Hello thoughts…there you are.  We haven’t been alone together in so long.  I’ve missed you.  I’m sorry I haven’t been able to hear you very well over all the noise.  These little ones demand a lot of my attention…especially on a no-nap day.  And then there’s my day job…and a summer of golf camps and recruiting for joey…and this house that just won’t clean itself no matter how much I plead…and the garden…and friends in crisis…and those lists {they just keep getting longer}…and my family keeps requesting that I feed them three meals a day {plus snacks} every. single. day.

Do you ever feel like your life is speeding forward at breakneck speed and as you push the pedal to the floor you catch glimpses out of the corners of your eyes of all the things that you are passing right by?  Every day I have an idea of something I’d like to write about…some thoughts I’d like to pluck out and spend some time holding up to the light.  Something I can examine and analyze and bend and mold until it can stand alone and say something to the world.  Some days my thoughts just have to sit and wait in a dark corner.

This has been a fast-paced couple of weeks for our family.  Summer has sprinted off the start line.  I’m ready for her to settle into a nice steady jog.  I miss being alone with my thoughts.  Without them I am disconnected from myself and if I keep that up too long my edges begin to unravel and suddenly that’s not the only disconnect I’m feeling.  I meet my thoughts in writing.  Where do you meet yours?  In music, in art, in your garden, in the kitchen while whipping up a gourmet meal?  or maybe you’re one of those crazy people who loves being alone with a mop or a sponge scrubbing your house clean {if that’s you…please come to my house}.

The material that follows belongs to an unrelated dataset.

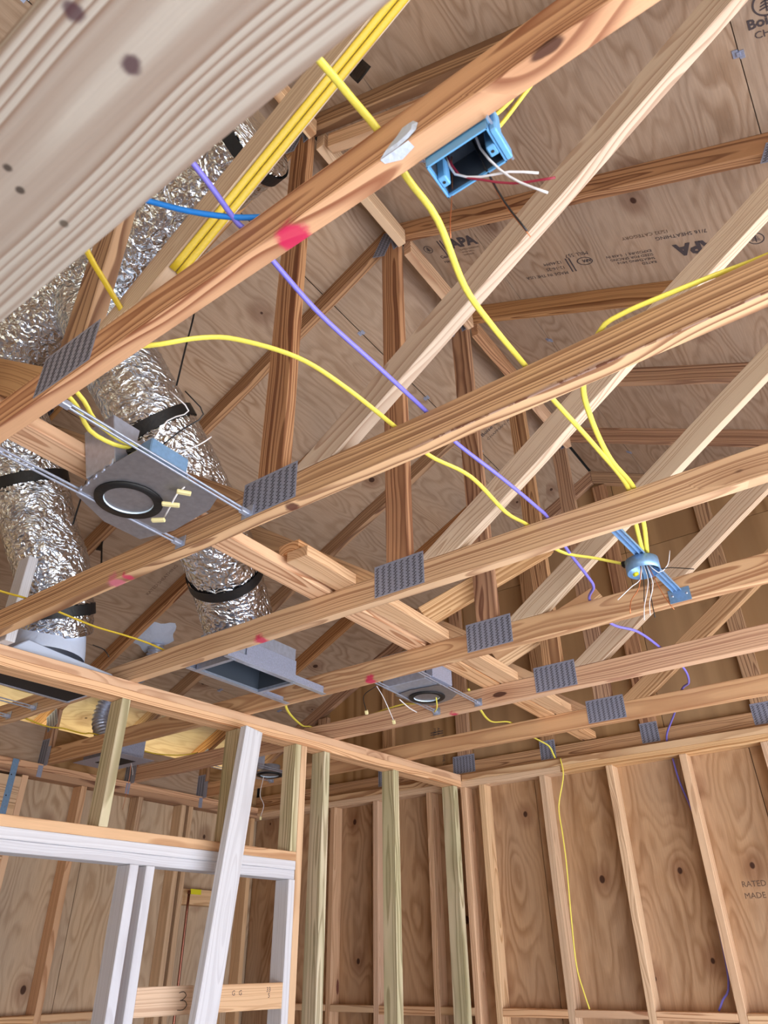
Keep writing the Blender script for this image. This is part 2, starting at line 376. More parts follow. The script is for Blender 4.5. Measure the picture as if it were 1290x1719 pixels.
def slab(name, poly, z0, z1, mat, parent=None, r=0.):
    """flat plate: polygon in XY between z0 and z1 (world)"""
    cx = sum(p[0] for p in poly)/len(poly); cy = sum(p[1] for p in poly)/len(poly); bm = bmesh.new()
    a = [bm.verts.new((p[0]-cx, p[1]-cy, z0)) for p in poly]; b = [bm.verts.new((p[0]-cx, p[1]-cy, z1)) for p in poly]
    bm.faces.new(a[::-1]); bm.faces.new(b)
    for i in range(len(a)): bm.faces.new((a[i], a[(i+1) % len(a)], b[(i+1) % len(a)], b[i]))
    bev(bm, r)
    return link(name, bm_mesh(bm, name), mat, parent, Matrix.Translation((cx, cy, 0)))

# ------------------------------------------------------------------ large structure: ground, floor
g_ = box('ground', (-22, -22, -.35), (22, 22, -.2), 'earth'); tag(g_, kind='structure')
f_ = box('floor', (XL, -3.3, -.2), (XRT, 4.2, 0), 'concrete'); tag(f_, kind='structure')

# roof deck: panels laid with the long side across the trusses, grain along Y
ceiling = thing('ceiling', (XK, 1.5, ZR), kind='structure')
for side, rows in ((1, [0, .392, 1.588, 2.80, 4.02]), (-1, [0, .44, 1.64, 2.86, 4.06])):
    sl = Vector((side, 0, -.5)).normalized(); nrm = Vector((side*.5, 0, 1)).normalized()
    for ri in range(len(rows)-1):
        a, b = rows[ri]+(.002 if ri else .01), rows[ri+1]-.002
        ys = [-3.4]; y = -3.4+(1.219 if (ri+(side > 0)) % 2 else 2.438)
        off = T(0)+.019-(round((T(0)+.019+3.4)/1.2192)*1.2192) + 3.4
        y = -3.4+off+(1.2192 if (ri+(side > 0)) % 2 else 0)
        while y < 4.2:
            if y > ys[-1]+.3: ys.append(y)
            y += 2.4384
        ys.append(4.25)
        for y0, y1 in zip(ys, ys[1:]):
            c = Vector((XK, (y0+y1)/2, ZR))+sl*(a+b)/2+nrm*.006
            bm = bmesh.new(); bmesh.ops.create_cube(bm, size=1, matrix=Matrix.Diagonal((y1-y0-.003, b-a, .0119, 1)))
            F = frame((0, 1, 0), nrm); F.translation = c
            link('roof_panel', bm_mesh(bm, 'roof_panel'), 'deck', ceiling, F)
    # underlay seen as the dark line in the joints
    c = Vector((XK, .42, ZR))+sl*2.04+nrm*.016
    bm = bmesh.new(); bmesh.ops.create_cube(bm, size=1, matrix=Matrix.Diagonal((7.7, 4.06, .006, 1)))
    F = frame((0, 1, 0), nrm); F.translation = c
    link('underlay', bm_mesh(bm, 'underlay'), 'felt', ceiling, F)
    for L in rows[1:-1]:      # H clips in the joints, midway between trusses
        for k in range(-1, 6):
            yc = T(k)+.019+S/2+random.uniform(-.03, .03)
            c = Vector((XK, yc, ZR))+sl*L-nrm*.0015
            bm = bmesh.new(); bmesh.ops.create_cube(bm, size=1, matrix=Matrix.Translation((0, .008, 0)) @ Matrix.Diagonal((.026, .016, .002, 1)))
            bmesh.ops.create_cube(bm, size=1, matrix=Matrix.Translation((.006, -.008, 0)) @ Matrix.Diagonal((.026, .014, .002, 1)))
            bmesh.ops.create_cube(bm, size=1, matrix=Matrix.Translation((.002, 0, -.002)) @ Matrix.Diagonal((.014, .01, .004, 1)))
            F = frame((0, 1, 0), nrm); F.translation = c
            link('panel_clip', bm_mesh(bm, 'panel_clip'), 'galv', ceiling, F)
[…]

There are seasons in life when our own thoughts get crowded out…it happens.  Things have to be done…important things.  But don’t keep it up too long.  Don’t keep pushing your thoughts back into their dark corner because your heart and your mind need light to grow.  Thoughts that aren’t nurtured and fertilized with creativity will eventually wither away…and where does that leave us?  Forgotten thoughts.  Forgotten selves.  All those little morsels of promise wasted.  We can’t capture every one but we must keep grabbing onto them when we can…giving them air to breathe and a chance at life.